Pemerintah saat ini sedang menyusun pembentukan indeks harga nikel Indonesia atau Indonesian Nickel Price Index sebagai instrumen untuk membeli dan menjual nikel di pasar domestik.
Indeks harga ini bertujuan untuk memperkecil selisih harga yang timbul dari nilai penjualan nikel sebenarnya dengan harga patokan mineral (HPM) yang selama ini mengacu pada harga rata-rata nikel di pasar London Metal Exchange (LME).
Menteri Koordinator Bidang Kemaritiman dan Investasi, Luhut Binsar Pandjaitan mengatakan, indeks harga nikel Indonesia dapat menjadi instrumen yang mengendalikan transaksi nikel di dalam negeri. “Pemerintah sedang memikirkan tempat sendiri agar bisa menentukan harga,” kata Luhut di Hotel Westin, Jakarta, Senin (9/5).

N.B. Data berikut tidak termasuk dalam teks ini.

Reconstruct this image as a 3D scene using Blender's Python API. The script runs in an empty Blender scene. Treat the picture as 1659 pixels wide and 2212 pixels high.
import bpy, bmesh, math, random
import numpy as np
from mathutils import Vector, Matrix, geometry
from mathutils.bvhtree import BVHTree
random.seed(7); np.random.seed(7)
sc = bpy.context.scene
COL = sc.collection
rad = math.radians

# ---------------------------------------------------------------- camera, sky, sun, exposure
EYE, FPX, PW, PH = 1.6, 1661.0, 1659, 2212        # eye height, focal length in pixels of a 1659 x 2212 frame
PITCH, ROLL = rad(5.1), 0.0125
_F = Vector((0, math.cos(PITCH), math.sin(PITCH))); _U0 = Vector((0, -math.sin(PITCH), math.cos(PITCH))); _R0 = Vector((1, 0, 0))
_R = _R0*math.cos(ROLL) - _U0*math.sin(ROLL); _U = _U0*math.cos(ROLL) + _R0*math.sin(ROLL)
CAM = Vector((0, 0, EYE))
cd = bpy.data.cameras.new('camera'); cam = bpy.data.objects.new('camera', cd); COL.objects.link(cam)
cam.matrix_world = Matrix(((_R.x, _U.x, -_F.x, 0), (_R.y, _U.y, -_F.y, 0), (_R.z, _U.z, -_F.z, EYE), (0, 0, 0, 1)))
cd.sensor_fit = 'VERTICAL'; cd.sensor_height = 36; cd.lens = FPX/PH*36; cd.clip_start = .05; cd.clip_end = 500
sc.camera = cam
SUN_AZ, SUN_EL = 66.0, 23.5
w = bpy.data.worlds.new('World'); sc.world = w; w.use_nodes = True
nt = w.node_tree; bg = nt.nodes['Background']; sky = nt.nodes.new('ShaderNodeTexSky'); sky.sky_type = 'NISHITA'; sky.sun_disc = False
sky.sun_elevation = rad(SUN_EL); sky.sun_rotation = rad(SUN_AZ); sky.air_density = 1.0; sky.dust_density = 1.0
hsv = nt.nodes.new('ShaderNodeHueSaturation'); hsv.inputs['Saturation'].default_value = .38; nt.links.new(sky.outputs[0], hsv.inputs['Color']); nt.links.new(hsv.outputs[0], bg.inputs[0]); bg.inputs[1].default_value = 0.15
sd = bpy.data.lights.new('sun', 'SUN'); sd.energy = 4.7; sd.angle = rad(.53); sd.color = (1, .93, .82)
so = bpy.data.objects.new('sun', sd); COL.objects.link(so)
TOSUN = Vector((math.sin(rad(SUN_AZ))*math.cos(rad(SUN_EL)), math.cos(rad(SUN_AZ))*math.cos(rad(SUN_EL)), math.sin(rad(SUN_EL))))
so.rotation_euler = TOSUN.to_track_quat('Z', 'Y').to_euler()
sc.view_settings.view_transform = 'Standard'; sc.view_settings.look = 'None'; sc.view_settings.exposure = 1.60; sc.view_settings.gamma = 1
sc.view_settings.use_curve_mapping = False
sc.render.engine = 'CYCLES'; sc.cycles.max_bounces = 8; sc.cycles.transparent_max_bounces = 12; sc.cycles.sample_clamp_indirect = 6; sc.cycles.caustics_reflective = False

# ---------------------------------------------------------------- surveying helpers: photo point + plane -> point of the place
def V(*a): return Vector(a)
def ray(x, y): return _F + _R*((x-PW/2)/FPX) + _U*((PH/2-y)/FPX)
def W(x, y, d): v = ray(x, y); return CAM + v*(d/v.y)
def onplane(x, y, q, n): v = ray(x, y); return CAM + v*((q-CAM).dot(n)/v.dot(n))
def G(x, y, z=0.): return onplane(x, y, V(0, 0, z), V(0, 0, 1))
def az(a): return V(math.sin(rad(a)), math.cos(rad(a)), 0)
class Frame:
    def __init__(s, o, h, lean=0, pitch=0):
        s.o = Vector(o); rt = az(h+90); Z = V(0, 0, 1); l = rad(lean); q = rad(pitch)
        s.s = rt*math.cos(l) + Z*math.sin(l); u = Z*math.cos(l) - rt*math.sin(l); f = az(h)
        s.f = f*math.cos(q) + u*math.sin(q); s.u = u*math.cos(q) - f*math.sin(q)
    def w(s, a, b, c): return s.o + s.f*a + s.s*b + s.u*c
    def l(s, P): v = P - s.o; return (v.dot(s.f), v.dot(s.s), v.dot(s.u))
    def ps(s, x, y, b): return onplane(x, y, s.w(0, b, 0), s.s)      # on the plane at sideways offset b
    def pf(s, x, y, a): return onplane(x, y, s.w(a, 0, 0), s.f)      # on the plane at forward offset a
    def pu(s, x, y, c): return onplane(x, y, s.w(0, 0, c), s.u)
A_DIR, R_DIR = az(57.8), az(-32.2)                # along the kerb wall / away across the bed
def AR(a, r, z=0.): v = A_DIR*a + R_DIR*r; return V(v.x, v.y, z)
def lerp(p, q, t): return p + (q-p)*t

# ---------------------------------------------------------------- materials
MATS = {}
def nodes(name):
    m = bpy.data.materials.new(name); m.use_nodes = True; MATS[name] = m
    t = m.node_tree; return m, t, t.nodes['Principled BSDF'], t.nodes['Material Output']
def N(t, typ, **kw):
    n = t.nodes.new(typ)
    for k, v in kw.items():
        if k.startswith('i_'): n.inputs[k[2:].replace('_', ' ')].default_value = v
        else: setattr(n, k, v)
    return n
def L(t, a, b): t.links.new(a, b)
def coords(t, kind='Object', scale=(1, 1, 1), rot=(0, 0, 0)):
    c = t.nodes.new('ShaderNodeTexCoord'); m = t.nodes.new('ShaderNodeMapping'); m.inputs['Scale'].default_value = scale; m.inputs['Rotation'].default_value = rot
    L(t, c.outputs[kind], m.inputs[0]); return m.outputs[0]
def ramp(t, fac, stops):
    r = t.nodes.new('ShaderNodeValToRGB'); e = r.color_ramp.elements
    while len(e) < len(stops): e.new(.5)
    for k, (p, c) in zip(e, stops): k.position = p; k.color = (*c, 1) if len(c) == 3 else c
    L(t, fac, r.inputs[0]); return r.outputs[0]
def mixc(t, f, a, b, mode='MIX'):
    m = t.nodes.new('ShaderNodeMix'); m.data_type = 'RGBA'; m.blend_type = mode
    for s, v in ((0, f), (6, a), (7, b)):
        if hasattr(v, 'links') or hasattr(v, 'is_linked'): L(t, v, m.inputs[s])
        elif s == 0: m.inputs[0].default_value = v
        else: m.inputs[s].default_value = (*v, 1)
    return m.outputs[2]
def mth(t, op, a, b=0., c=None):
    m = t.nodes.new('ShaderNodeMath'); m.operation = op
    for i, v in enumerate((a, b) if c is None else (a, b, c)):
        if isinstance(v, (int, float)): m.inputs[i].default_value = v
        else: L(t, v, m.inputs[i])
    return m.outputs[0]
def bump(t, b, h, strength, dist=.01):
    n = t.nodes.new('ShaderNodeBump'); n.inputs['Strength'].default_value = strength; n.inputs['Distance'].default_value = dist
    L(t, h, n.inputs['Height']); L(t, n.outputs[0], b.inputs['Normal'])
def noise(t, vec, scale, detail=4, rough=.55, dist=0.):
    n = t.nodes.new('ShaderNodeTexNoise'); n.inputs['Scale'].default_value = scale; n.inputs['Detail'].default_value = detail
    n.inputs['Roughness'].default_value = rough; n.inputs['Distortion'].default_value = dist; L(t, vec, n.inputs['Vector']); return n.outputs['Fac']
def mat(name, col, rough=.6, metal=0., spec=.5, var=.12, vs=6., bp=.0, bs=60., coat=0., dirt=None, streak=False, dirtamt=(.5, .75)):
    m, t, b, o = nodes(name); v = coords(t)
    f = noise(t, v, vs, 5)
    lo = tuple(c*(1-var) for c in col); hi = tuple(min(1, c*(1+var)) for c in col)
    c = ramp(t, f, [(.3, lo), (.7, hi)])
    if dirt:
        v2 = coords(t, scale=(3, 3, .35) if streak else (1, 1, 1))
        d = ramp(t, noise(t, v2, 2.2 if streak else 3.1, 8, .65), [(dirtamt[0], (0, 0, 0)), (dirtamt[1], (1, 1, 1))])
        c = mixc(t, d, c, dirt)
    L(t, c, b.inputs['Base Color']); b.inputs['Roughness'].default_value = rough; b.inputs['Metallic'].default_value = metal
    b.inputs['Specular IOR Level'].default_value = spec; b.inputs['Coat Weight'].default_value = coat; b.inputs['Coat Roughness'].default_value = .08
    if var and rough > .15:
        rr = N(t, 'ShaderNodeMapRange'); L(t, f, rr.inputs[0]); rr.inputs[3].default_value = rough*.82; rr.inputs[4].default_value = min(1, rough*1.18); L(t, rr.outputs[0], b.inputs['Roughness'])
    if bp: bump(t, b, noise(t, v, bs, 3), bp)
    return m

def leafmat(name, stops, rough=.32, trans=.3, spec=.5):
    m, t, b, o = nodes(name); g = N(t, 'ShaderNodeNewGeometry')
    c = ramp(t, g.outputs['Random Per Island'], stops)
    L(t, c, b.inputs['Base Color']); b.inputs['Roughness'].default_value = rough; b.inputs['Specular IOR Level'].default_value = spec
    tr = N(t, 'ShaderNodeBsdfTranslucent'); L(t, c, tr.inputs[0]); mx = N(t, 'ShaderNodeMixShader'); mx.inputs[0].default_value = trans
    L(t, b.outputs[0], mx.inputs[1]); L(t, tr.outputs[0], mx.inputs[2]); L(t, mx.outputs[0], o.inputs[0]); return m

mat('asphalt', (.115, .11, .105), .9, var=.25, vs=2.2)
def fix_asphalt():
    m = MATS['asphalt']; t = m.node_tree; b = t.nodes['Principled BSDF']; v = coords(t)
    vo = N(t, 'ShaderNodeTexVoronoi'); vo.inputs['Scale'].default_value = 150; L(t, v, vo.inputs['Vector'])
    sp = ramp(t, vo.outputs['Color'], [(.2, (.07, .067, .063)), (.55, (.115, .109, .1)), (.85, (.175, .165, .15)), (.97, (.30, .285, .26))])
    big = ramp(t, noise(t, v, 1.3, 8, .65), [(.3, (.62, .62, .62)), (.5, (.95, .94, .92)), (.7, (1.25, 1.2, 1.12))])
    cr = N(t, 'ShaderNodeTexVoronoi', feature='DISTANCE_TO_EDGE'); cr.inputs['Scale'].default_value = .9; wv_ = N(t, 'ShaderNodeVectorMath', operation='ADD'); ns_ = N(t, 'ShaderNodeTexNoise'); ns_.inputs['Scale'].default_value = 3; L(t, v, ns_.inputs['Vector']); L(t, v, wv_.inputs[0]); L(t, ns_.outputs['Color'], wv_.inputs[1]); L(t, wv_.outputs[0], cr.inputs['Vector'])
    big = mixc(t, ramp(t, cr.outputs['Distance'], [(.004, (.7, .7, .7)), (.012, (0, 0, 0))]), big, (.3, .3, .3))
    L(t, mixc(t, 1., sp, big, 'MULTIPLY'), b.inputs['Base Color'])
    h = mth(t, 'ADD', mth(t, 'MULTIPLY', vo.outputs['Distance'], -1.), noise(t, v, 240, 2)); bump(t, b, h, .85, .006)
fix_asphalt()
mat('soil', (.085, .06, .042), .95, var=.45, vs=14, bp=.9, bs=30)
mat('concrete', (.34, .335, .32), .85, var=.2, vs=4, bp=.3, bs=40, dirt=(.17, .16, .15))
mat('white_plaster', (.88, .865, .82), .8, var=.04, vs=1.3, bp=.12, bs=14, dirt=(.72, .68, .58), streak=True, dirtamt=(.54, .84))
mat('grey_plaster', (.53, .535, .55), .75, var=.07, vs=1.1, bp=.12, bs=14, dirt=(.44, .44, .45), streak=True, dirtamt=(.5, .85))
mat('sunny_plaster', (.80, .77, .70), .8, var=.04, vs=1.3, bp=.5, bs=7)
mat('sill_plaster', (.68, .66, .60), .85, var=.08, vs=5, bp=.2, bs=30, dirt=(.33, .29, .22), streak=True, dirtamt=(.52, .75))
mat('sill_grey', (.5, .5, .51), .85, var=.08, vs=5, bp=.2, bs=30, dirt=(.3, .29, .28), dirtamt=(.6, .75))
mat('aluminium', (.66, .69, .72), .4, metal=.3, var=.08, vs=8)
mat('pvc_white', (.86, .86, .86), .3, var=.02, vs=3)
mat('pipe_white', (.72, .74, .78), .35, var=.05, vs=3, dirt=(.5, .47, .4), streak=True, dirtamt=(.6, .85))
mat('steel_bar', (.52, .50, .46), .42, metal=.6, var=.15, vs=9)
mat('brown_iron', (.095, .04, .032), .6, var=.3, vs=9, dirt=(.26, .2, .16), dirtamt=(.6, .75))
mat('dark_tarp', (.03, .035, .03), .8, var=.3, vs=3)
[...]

HPM saat ini masih berdasarkan harga rata-rata nikel di bursa LME yang mengacu pada nikel kelas satu sebagai bahan baku kendaraan listrik.
Sedangkan produksi dan transaksi nikel di Indonesia mayoritas berasal dari jenis second class, seperti feronikel nickel pig iron (NPI) hingga nickel matte yang merupakan bahan baku pembuatan stainless steel.

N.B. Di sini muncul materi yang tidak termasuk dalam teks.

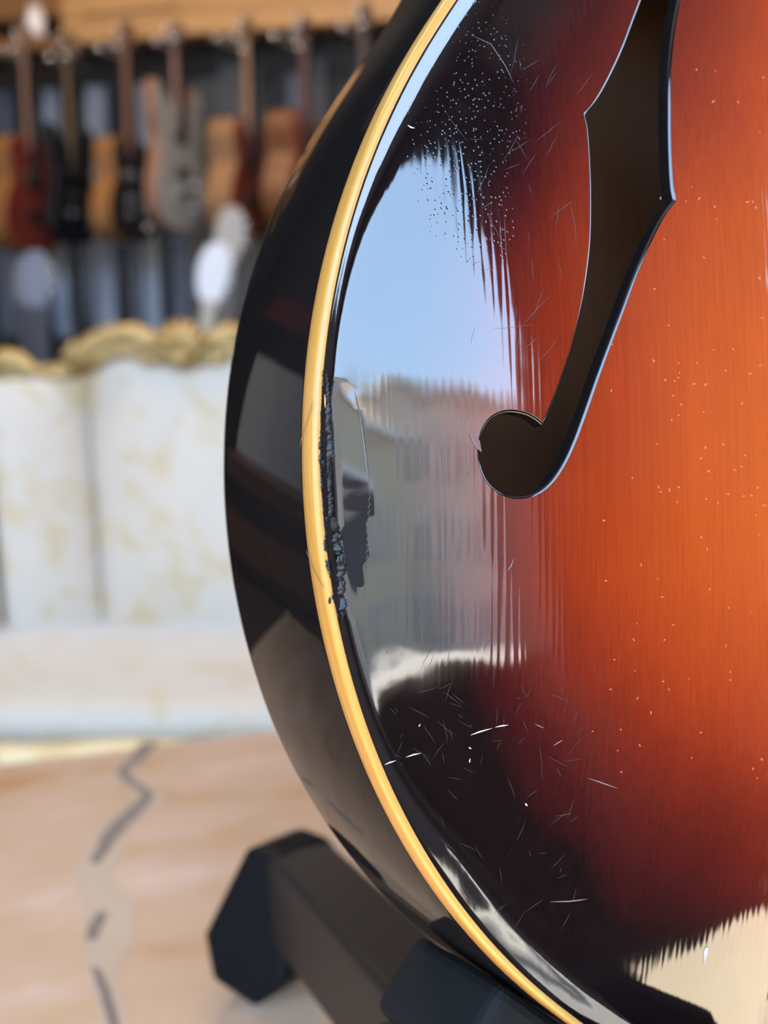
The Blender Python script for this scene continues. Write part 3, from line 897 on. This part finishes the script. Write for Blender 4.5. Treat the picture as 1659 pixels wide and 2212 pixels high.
# ---------------------------------------------------------------- chipped rim
Lp = [(698, 800), (694, 868), (690, 923), (689, 984), (692, 1035), (696, 1085), (699.6, 1150), (701, 1212), (710, 1241), (715, 1284), (727, 1324), (737, 1341)]
Rp = [(703, 800), (711, 830), (715, 868), (716, 923), (725, 977), (719, 1020), (720.5, 1067), (723, 1114), (743, 1150), (737, 1169), (750, 1208), (746, 1248), (748, 1281), (749, 1324), (739, 1341)]
ys = np.linspace(800, 1341, 190)
lx = np.interp(ys, [p[1] for p in Lp], [p[0] for p in Lp]) + rng.normal(0, 1.1, len(ys)) - 1.5
rx = np.interp(ys, [p[1] for p in Rp], [p[0] for p in Rp]) + rng.normal(0, 1.3, len(ys)) + 1.5
NX = 11
V = []; Fc = []
lump = rng.normal(0, 1, (len(ys), NX))
def blur2(a, n):
    for _ in range(n):
        a = (a + np.roll(a, 1, 0) + np.roll(a, -1, 0)) / 3
        b2 = a.copy(); b2[:, 1:-1] = (a[:, 1:-1] + a[:, 2:] + a[:, :-2]) / 3; a = b2
    return a / a.std()
lump = .6 * blur2(lump, 3) + .5 * blur2(rng.normal(0, 1, lump.shape), 9) + .25 * rng.normal(0, 1, lump.shape)
uvs = []
for j, y in enumerate(ys):
    for i in range(NX):
        uvs.append(rim_uv(lx[j] + (rx[j] - lx[j]) * i / (NX - 1), y, 0.0))
uvs = np.array(uvs)
hh = height(uvs)
for j in range(len(ys)):
    for i in range(NX):
        t = i / (NX - 1)
        k = j * NX + i
        valley = -.0005 * math.exp(-((t - .42) / .2) ** 2)
        ridge = .00010 * math.exp(-((t - .85) / .14) ** 2) * (1 + .8 * math.sin(j * .23)) + .0002 * math.exp(-((t - .1) / .1) ** 2)
        edge = 0 if 0 < i < NX - 1 else -.00035
        low = 1 if j < 120 else 1.5
        V.append((uvs[k, 0], uvs[k, 1], hh[k] + .00022 + valley + ridge + edge + .00016 * low * lump[j, i]))
    if j:
        for i in range(NX - 1):
            a = (j - 1) * NX + i; Fc.append((a, a + 1, a + NX + 1, a + NX))
tag(mesh_obj('chipped_rim', local_arr(V), [f[::-1] for f in Fc], M_black_chip, guitar, smooth=True), 'ragged black chipped lacquer along the rim')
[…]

Fungsi indeks harga nikel Indonesia akan serupa dengan skema harga batu bara acuan atau HBA yang mengatur besaran kewajiban tarif royalti bagi bisnis batu bara domestik. “Kami juga ingin menetapkan harga sendiri, memasak LME untuk mengontrol harga nikel kami,” kata Luhut.
Sekretaris Jenderal Kementerian ESDM, Rida Mulyana mengatakan, acuan HPM nikel dalam negeri masih mengacu pada harga rata-rata nikel LME. Mengacu laporan London Metal Exchange (LME) pada Selasa (9/5), harga nikel untuk kontrak tiga bulan berada di US$ 23.997 per ton.
Aturan pengenaan royalti nikel tercantum dalam Peraturan Menteri (Perman) No. 11 Tahun 2020 “Kami belum punya indeks harga nikel sendiri,” kata Rida di lokasi yang sama. “Sampai saat ini kami menggunakan LME sebagai acuan untuk membuat HPM.”